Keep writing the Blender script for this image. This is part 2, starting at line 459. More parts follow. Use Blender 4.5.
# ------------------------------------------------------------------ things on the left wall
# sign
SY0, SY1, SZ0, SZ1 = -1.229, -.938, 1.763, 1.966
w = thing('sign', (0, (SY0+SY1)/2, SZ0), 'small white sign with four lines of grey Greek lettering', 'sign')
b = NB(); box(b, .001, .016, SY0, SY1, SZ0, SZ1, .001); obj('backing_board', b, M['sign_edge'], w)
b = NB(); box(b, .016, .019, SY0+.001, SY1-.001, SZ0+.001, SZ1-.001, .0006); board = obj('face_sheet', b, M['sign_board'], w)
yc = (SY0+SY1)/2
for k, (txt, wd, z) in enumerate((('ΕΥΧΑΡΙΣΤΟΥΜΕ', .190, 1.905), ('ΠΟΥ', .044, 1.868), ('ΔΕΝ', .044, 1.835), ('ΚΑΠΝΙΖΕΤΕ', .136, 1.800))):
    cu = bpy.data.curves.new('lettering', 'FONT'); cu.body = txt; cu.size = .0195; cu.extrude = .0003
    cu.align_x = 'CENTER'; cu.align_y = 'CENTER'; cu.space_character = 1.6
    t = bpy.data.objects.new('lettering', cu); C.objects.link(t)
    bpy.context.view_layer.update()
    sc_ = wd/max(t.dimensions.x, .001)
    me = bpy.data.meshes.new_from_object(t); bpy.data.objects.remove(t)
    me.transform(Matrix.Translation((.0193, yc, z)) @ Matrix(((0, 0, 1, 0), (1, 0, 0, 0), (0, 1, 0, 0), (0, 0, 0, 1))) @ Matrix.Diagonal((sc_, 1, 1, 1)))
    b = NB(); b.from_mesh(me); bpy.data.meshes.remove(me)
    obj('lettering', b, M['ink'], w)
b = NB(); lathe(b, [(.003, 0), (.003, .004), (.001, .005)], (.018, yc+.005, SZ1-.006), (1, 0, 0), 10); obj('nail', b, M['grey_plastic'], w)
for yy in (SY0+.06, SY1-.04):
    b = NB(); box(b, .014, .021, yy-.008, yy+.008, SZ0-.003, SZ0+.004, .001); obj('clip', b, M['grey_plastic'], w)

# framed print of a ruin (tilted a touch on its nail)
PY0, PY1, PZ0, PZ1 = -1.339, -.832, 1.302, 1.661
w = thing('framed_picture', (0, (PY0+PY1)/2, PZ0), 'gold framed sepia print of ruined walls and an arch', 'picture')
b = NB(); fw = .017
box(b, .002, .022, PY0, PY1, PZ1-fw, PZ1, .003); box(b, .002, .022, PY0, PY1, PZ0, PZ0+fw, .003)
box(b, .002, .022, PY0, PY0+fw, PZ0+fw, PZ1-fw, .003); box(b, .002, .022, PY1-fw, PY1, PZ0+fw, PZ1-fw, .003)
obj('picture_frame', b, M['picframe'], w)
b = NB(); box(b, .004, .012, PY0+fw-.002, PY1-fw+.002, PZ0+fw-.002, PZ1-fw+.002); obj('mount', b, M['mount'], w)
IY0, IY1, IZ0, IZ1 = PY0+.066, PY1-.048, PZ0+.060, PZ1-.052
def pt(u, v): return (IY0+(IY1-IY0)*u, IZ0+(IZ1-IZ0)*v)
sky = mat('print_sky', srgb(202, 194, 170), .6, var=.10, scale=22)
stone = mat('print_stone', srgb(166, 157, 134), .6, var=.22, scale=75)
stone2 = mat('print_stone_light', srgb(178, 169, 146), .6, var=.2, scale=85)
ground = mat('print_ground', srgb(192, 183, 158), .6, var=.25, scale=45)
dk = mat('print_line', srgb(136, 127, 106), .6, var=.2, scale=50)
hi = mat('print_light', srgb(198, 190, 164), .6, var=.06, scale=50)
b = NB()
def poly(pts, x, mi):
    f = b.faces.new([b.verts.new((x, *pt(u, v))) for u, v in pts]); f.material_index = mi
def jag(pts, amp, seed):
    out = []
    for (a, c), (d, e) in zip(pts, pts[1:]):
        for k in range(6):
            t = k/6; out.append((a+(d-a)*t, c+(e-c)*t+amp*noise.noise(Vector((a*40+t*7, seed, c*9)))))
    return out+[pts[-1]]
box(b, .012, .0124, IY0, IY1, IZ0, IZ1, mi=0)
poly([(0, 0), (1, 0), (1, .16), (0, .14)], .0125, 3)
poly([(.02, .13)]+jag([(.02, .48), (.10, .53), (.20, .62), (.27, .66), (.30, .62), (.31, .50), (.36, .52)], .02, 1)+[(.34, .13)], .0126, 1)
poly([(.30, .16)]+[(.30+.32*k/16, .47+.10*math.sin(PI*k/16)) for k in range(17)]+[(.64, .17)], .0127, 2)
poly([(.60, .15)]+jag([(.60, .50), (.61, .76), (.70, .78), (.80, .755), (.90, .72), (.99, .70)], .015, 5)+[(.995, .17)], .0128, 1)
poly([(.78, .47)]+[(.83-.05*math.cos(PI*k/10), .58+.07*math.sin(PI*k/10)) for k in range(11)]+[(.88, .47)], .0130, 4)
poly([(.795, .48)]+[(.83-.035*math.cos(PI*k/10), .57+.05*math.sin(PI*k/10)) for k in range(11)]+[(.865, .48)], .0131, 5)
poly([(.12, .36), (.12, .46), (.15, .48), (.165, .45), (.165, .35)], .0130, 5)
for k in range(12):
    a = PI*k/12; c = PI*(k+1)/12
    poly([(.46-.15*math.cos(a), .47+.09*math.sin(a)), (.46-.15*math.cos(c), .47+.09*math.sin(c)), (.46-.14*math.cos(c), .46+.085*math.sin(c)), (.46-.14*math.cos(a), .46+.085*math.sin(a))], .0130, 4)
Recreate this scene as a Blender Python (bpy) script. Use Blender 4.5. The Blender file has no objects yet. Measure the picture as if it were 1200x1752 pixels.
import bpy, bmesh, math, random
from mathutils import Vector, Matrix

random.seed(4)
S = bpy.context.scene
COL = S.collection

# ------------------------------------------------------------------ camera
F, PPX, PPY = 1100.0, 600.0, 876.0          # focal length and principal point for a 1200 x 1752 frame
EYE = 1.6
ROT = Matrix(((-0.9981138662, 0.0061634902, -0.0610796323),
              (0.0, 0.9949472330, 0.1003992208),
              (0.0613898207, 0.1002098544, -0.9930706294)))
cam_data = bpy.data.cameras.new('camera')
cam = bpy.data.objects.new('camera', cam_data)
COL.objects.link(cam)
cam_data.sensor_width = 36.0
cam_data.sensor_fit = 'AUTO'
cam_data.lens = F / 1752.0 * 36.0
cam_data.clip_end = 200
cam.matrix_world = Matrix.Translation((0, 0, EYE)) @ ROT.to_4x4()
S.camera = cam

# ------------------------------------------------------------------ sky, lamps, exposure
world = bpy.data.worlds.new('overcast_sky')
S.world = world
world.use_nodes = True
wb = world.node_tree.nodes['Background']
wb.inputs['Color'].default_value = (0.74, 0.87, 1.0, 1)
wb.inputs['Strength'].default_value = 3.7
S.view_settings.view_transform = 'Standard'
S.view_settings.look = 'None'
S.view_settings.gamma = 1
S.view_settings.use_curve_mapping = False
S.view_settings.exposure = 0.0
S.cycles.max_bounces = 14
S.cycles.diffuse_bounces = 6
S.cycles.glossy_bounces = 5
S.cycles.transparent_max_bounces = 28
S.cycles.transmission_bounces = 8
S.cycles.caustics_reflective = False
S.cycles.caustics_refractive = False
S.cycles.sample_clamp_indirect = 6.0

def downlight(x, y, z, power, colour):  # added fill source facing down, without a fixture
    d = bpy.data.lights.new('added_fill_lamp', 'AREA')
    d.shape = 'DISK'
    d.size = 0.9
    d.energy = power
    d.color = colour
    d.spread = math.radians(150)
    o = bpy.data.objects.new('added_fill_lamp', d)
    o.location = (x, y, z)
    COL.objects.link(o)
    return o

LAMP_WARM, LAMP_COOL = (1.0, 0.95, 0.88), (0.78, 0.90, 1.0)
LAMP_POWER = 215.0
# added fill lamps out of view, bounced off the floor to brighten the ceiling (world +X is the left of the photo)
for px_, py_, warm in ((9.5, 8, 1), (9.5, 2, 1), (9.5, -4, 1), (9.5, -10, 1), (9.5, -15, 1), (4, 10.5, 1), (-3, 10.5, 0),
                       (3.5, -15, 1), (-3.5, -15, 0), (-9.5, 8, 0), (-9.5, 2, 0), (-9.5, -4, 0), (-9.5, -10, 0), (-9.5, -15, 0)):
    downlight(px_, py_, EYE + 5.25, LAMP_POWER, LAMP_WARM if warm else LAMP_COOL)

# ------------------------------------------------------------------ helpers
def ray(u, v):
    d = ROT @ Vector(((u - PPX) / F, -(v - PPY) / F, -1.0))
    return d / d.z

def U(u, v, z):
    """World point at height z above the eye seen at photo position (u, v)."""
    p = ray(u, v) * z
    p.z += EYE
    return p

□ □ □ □

Exercise objective: Nothing outside the span should appear: copy exactly from the line with "Recreate this scene" through the line with "COL = S.collection".

Exercise response:
Recreate this scene as a Blender Python (bpy) script. Use Blender 4.5. The Blender file has no objects yet. Measure the picture as if it were 1200x1752 pixels.
import bpy, bmesh, math, random
from mathutils import Vector, Matrix

random.seed(4)
S = bpy.context.scene
COL = S.collection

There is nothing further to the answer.